Electrification, flexibility or both? Emerging trends in European energy policy
Adrien Mellot, Christian Moretti, Alejandro Nuñez-Jimenez, Jan Lindér, Niccolò Moro, Siobhan Powell, Jochen Markard, Christian Winzer, Anthony Patt
Abstract
In Europe, low-carbon electrification is emerging as an overarching policy strategy to reduce greenhouse gas emissions . However, increasing shares of variable renewables and the rising electricity demand from sector coupling technologies such as electric vehicles or heat pumps make balancing electricity supply and demand more difficult. Demand-side flexibility could address this challenge, but several regulatory barriers and policy shortcomings remain. As technologies diffuse, open questions remain about whether and how policy support for low-carbon electrification addresses these technologies’ flexible operation in addition to their deployment.
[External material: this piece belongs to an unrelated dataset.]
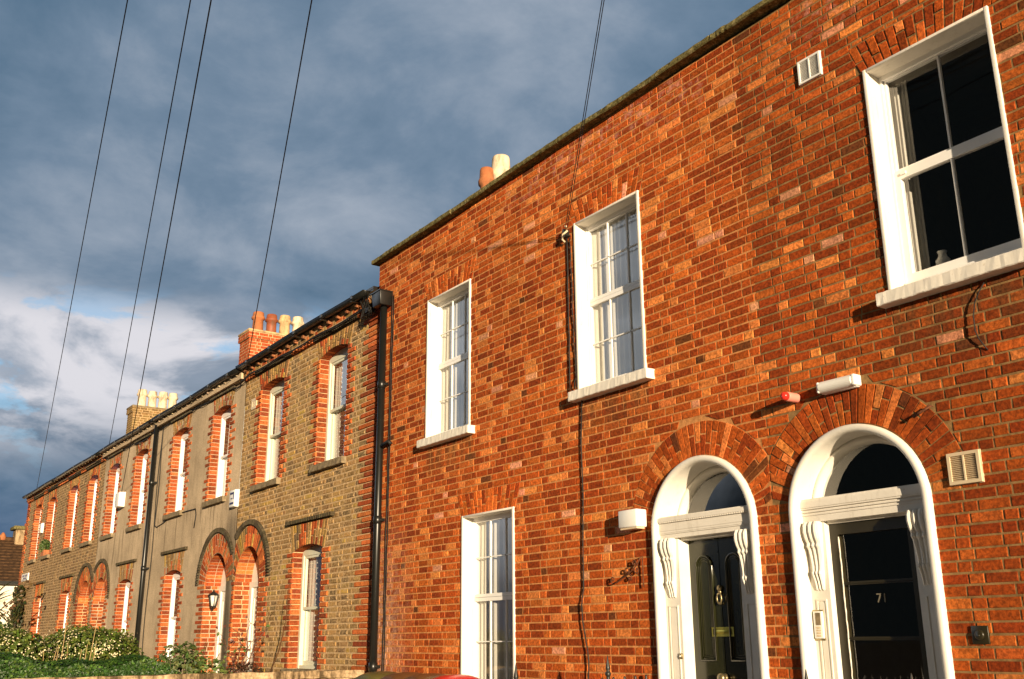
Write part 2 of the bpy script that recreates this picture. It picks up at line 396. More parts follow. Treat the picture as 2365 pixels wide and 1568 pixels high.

In this context, we examine policies that support the diffusion of novel technologies and those that, separately or in combination, support demand-side flexibility. Over a timespan of 9 years (2016–2024), our analysis covers four technologies across six jurisdictions: electric vehicles, heat pumps, hydrogen, and new industrial loads in Austria, France, Germany, Italy, Switzerland, and the European Union . We find that technology diffusion policies are increasingly combined with flexibility policies. At the same time, policy objectives and the number and types of policies vary significantly across countries. This points to different transition pathways depending, for example, on national electricity system characteristics and flexibility needs, and to different challenges in coordinating policies across sectors and technologies.